Granite Doorjamb from a Temple of Ramesses II

Lower Part of a Granite Doorjamb from a Temple of Ramesses II
Dynasty 19, reign of Ramesses II (ca. 1279-1213 B.C.)
Red Granite, from Thebes, MMA Excavations
Gift of Edward S. Harkness, 1913

(From a Flicker photographer who captured the info card)
"This colossal structure, erected in commemoration of one of Ramesses II's royal jubilees, consists of two offering scenes, set one above the other. In the upper scene Ramesses II is depicted presenting drink offerings to Amen-Re in the form of Kamutef "Bull of his Mother," who was identified with the fertility god Min.

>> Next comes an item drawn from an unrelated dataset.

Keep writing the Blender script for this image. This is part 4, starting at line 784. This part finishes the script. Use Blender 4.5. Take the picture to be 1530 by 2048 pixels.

In the lower scene the king is making a prayer for offerings to patron of the royal jubilee."

We can see the 'sed' hieroglyph, which means 'jubilee' (Illustration via Wilkinson, Reading Egyptian Art)

"The right side is inscribed with the names and titles of Ramesses II. At the bottom of the doorjamb Ramesses III, a Twentieth Dynasty king, has roughly incised his own cartouches. These blocks, discovered in 1912-1913 by the Museum's Egyptian Expedition, were reused in the foundations of a temple begun by Ramesses IV and continued by his two successors, but never completed."